What is needed
Starting with the first line below, extract each line through the one that contains "from mathutils import Vector, Matrix", inclusive, excluding pictures.

-- start Data excerpt --

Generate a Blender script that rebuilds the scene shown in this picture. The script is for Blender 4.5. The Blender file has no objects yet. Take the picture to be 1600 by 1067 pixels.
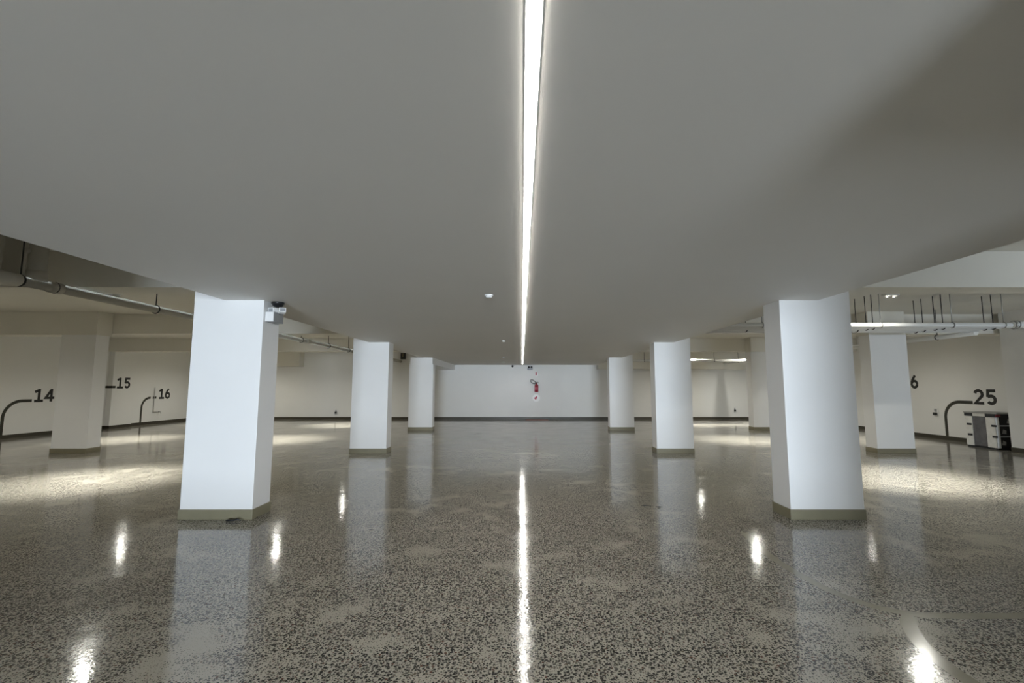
import bpy, bmesh, math, random
from mathutils import Vector, Matrix

random.seed(7)
SC = bpy.context.scene
COL = SC.collection
R = math.radians

# ------------------------------------------------------------------ camera
CAM_H = 1.447
cam_d = bpy.data.cameras.new('camera')
cam = bpy.data.objects.new('camera', cam_d)
COL.objects.link(cam)
cam.location = (0, 0, CAM_H)
cam.rotation_euler = (R(90 + 5.70), 0, 0)
cam_d.sensor_width = 36.0
cam_d.lens = 16.0
cam_d.shift_x = -15.0 / 1600.0
cam_d.clip_start = 0.02
SC.camera = cam

# ------------------------------------------------------------------ daylight through the garage entrance behind the camera
DAY_STRENGTH = 88.0
ENTRY_Y = -14.0
w = bpy.data.worlds.new('sky'); SC.world = w; w.use_nodes = True
bg = w.node_tree.nodes['Background']
bg.inputs['Color'].default_value = (0.78, 0.89, 1.0, 1)
bg.inputs['Strength'].default_value = DAY_STRENGTH
pd = bpy.data.lights.new('entrance_portal', 'AREA')
pd.shape = 'RECTANGLE'; pd.size = 3.0; pd.size_y = 3.34
pd.cycles.is_portal = True
po = bpy.data.objects.new('entrance_portal', pd); COL.objects.link(po)
po.location = (0.8, ENTRY_Y, 0.77); po.rotation_euler = (R(90), 0, 0)

pd2 = bpy.data.lights.new('window_portal', 'AREA')
pd2.shape = 'RECTANGLE'; pd2.size = 1.1; pd2.size_y = 0.70
pd2.cycles.is_portal = True
po2 = bpy.data.objects.new('window_portal', pd2); COL.objects.link(po2)
po2.location = (10.05, 0.36, 1.60); po2.rotation_euler = (R(90), 0, 0)

SPOT_W = 1200.0      # narrow heads
SPILL_W = 185.0     # wide heads
STRIP = 42.0
vs = SC.view_settings
vs.view_transform = 'Standard'; vs.look = 'None'; vs.gamma = 1.0; vs.use_curve_mapping = False
vs.exposure = 0.28
SC.display_settings.display_device = 'sRGB'
SC.cycles.max_bounces = 12
SC.cycles.diffuse_bounces = 7
SC.cycles.sample_clamp_indirect = 6.0
SC.cycles.caustics_reflective = False
SC.cycles.use_denoising = True

# ------------------------------------------------------------------ materials
MATS = {}
def mat(name, col, rough=0.5, metal=0.0, noise=0.0, nscale=20.0, bump=0.0, spec=0.5, emit=0.0, ecol=None):
    if name in MATS: return MATS[name]
    m = bpy.data.materials.new(name); m.use_nodes = True
    nt = m.node_tree; b = nt.nodes['Principled BSDF']
    b.inputs['Roughness'].default_value = rough
    b.inputs['Metallic'].default_value = metal
    b.inputs['Specular IOR Level'].default_value = spec
    b.inputs['Base Color'].default_value = (*col, 1)
    if noise or bump:
        tc = nt.nodes.new('ShaderNodeTexCoord')
        n = nt.nodes.new('ShaderNodeTexNoise'); n.inputs['Scale'].default_value = nscale
        n.inputs['Detail'].default_value = 4
        nt.links.new(tc.outputs['Object'], n.inputs['Vector'])
        if noise:
            r = nt.nodes.new('ShaderNodeValToRGB')
            r.color_ramp.elements[0].position = 0.3; r.color_ramp.elements[1].position = 0.7
            r.color_ramp.elements[0].color = (*[c * (1 - noise) for c in col], 1)
            r.color_ramp.elements[1].color = (*[min(1, c * (1 + noise)) for c in col], 1)
            nt.links.new(n.outputs['Fac'], r.inputs['Fac'])
            nt.links.new(r.outputs['Color'], b.inputs['Base Color'])
        if bump:
            bp = nt.nodes.new('ShaderNodeBump'); bp.inputs['Strength'].default_value = bump
            bp.inputs['Distance'].default_value = 0.01
            nt.links.new(n.outputs['Fac'], bp.inputs['Height'])
            nt.links.new(bp.outputs['Normal'], b.inputs['Normal'])
    if emit:
        b.inputs['Emission Color'].default_value = (*(ecol or col), 1)
        b.inputs['Emission Strength'].default_value = emit
    MATS[name] = m
    return m

WHITE = mat('white_wall_paint', (0.80, 0.80, 0.79), 0.55, noise=0.012, nscale=1.2)
COLUMN = mat('white_column_paint', (0.83, 0.83, 0.83), 0.5, noise=0.012, nscale=2.0, bump=0.03)
CEIL = mat('ceiling_paint', (0.75, 0.73, 0.69), 0.7, noise=0.015, nscale=0.6)
UPPER = mat('upper_ceiling_paint', (0.74, 0.72, 0.66), 0.7, noise=0.02, nscale=1.5)
CONC = mat('grey_ramp_wall', (.30, .29, .27), .7, noise=.1, nscale=2)
TAUPE = mat('taupe_skirting_paint', (0.21, 0.19, 0.125), 0.45, noise=0.06, nscale=6)
DARKSK = mat('dark_skirting', (0.045, 0.039, 0.024), 0.45, noise=0.1, nscale=6)
PAINT = mat('charcoal_wall_paint', (0.012, 0.0115, 0.010), 0.6, noise=0.1, nscale=9)
PAINT2 = mat('olive_line_paint', (0.028, 0.026, 0.017), 0.55, noise=0.1, nscale=9)
PVC = mat('white_pipe', (0.80, 0.80, 0.78), 0.35, noise=0.015, nscale=4)
PVCG = mat('grey_pipe', (0.47, 0.455, 0.40), 0.7, noise=0.03, nscale=4)
STEEL = mat('galvanised_steel', (0.42, 0.42, 0.41), 0.35, 0.8, noise=0.08, nscale=30)
DARKST = mat('dark_steel', (0.03, 0.03, 0.03), 0.5, 0.3, noise=0.1, nscale=30)
PLASTIC = mat('white_plastic', (0.80, 0.80, 0.80), 0.35, noise=0.01, nscale=30)
GREYPL = mat('grey_plastic', (0.30, 0.31, 0.32), 0.4, noise=0.02, nscale=30)
BLACKPL = mat('black_plastic', (0.012, 0.013, 0.015), 0.35, noise=0.1, nscale=30)
RED = mat('red_enamel', (0.30, 0.012, 0.03), 0.3, noise=0.05, nscale=15)
SIGNRED = mat('red_sign_print', (0.45, 0.03, 0.07), 0.5, noise=0.03, nscale=15)
SIGNW = mat('white_sign_plate', (0.95, 0.94, 0.94), 0.35, noise=0.01, nscale=15)
RUBBER = mat('hose_rubber', (0.05, 0.055, 0.05), 0.5, noise=0.05, nscale=30)
FOAM = mat('white_foam_guard', (0.78, 0.78, 0.76), 0.6, noise=0.06, nscale=14, bump=0.2)
WRAP = mat('grey_shrink_wrap', (0.12, 0.12, 0.13), 0.28, noise=0.25, nscale=7, bump=0.4)
TOPB = mat('grey_cover_board', (0.30, 0.30, 0.29), 0.6, noise=0.1, nscale=8)
BLACKBOX = mat('black_card', (0.012, 0.011, 0.011), 0.55, noise=0.2, nscale=10)
MAT_R = mat('brown_drain_grating', (0.20, 0.095, 0.075), 0.6, noise=0.15, nscale=20)
ALU = mat('strip_profile_aluminium', (0.7, 0.7, 0.69), 0.4, 0.6, noise=0.02, nscale=20)
LED = mat('led_diffuser', (0.9, 0.9, 0.88), 0.5, emit=STRIP, ecol=(1.0, 0.965, 0.90))
LENS = mat('spot_lens', (0.9, 0.9, 0.85), 0.4, emit=30.0, ecol=(1.0, 0.95, 0.82))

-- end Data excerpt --

Response to the exercise
Generate a Blender script that rebuilds the scene shown in this picture. The script is for Blender 4.5. The Blender file has no objects yet. Take the picture to be 1600 by 1067 pixels.
import bpy, bmesh, math, random
from mathutils import Vector, Matrix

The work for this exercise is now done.